A RÁDIO COMO ESPAÇO DA CIDADANIA
A TSF passou a dar voz a todos os agentes políticos e sociais (sindicatos, organizações profissionais, associações, etc.), aos especialistas sobre as matérias objecto de notícias (um especialista sobre assuntos económicos comentava as consequências da subida dos impostos), impondo a sua própria agenda mediática. Sempre que possível, em directo, surpreendendo o ouvinte em permanência, com a introdução de novos temas e novos protagonistas no espaço mediático.
Os próprios cidadãos conquistaram o seu espaço em programas como o “Fórum TSF”, algo de verdadeiramente novo em Portugal, a partir de 1995, consagrando aquilo que nos Estados Unidos já era prática corrente dez anos antes: proporcionar um diálogo em directo entre os cidadãos e os responsáveis e candidatos políticos, com o cidadão comum e eleitor a ter possibilidade de fazer perguntas, emitir críticas e opiniões.
O “Fórum TSF” – que se transformou num “clássico” da estação e numa ferramenta de trabalho para os decisores políticos, que ainda hoje está no ar –, deu voz aos cidadãos anónimos, sobre os temas da actualidade (“Público”, 01-03-1995). Desse modo, proporcionou, a quem ouve a rádio, a percepção quanto ao impacto de determinado assunto da agenda mediática junto dos vários quadrantes políticos e socioeconómicos da população.

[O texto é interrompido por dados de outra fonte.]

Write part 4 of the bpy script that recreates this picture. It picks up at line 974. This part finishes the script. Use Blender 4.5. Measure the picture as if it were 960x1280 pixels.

EXEMPLOS MARCANTES DA TSF EM DIRECTO
O incêndio do Chiado, em Lisboa (1988), a invasão do Kuwait pelo Iraque (1990-1991), o bloqueio da Ponte 25 de Abril (1994) e o massacre de Timor (1999) foram alguns dos acontecimentos que mostraram a força da rádio em directo, revelando os jornalistas da TSF como exímios intérpretes desse modelo de transmissão de informação e fazendo jus ao lema da estação: “Tudo o que se passa, passa na TSF…”. “A TSF quebrou decisivamente o marasmo no campo da rádio”, sustenta o jornalista Nuno Pacheco. Com a TSF, “o jornalismo radiofónico saiu das trevas”, considera o jornalista Francisco Sena Santos, um dos obreiros da equipa de Emídio Rangel (“Público”, 01-03-1998).
Em 25 de Agosto de 1988, o incêndio no Chiado permitiu à TSF fazer a primeira das suas grandes coberturas jornalísticas em directo, depois premiada com o Prémio Gazeta do Clube dos Jornalistas. Em Fevereiro de 1991, a TSF, com o enviado especial David Borges, foi dos primeiros órgãos de comunicação social em todo o mundo a entrar no Kuwait libertado, dando conta do momento num registo emocionado (cf. CD “16 Anos – Os Sons da Nossa História”, editado pela TSF, 2004). Em 24 de Junho de 1994, dia do bloqueio da Ponte 25 de Abril, que paralisou a Grande Lisboa, a TSF já tinha a concorrência da televisão privada, pois a SIC tinha inaugurado as suas emissões dois anos antes. Mas quem não conseguiu ver TV ao longo do dia, pôde ver “televisão pelos ouvidos”, em mais uma grande emissão radiofónica especial, em directo, com diversos pontos de reportagem, com entrevistas, com comentários, com a opinião do povo anónimo, com análises dos especialistas – tal como Orson Welles engendrara em 1938 ao teatralizar “A Invasão dos Marcianos” –, afirmando a TSF no panorama radiofónico português.
“Foi talvez a primeira vez que tivemos, em directo, uma decomposição da ordem pública cuja génese esteve intimamente ligada à existência de meios de comunicação social rápidos e de grande penetração”, como escreveu o crítico de televisão Jorge Leitão Ramos (“Expresso”, 1994). José Rebelo, em crónica na revista “Notícias Magazine” (1994), chamou-lhe “O Dia da Rádio”: “Tão cedo não esquecerei aquela sexta-feira, 24 de Junho de 1994, em que, preso, de manhã até à noite, ao meu aparelho de rádio, me deixei deliberadamente invadir. Pelo alucinante vozear dos repórteres, constantemente interrompido e constantemente retomado.”

Um comentário:

Vítor Soares disse...

A informação radiofónica em directo é possível. Já quanto ao jornalismo radiofónico em directo o caso, para mim, é muito mais problemático:

http://infoinclusoes.blogspot.com/2008/05/edio-em-televiso.html

Isto, porque é importante fazer a distinção entre informação e jornalismo. No entretenimento também há informação, mas sem regras e normas jornalísticas. Fazer jornalismo é editar, escolher, e a rádio em directo, como a televisão em directo, dificilmente se compaginam com este modo de produção.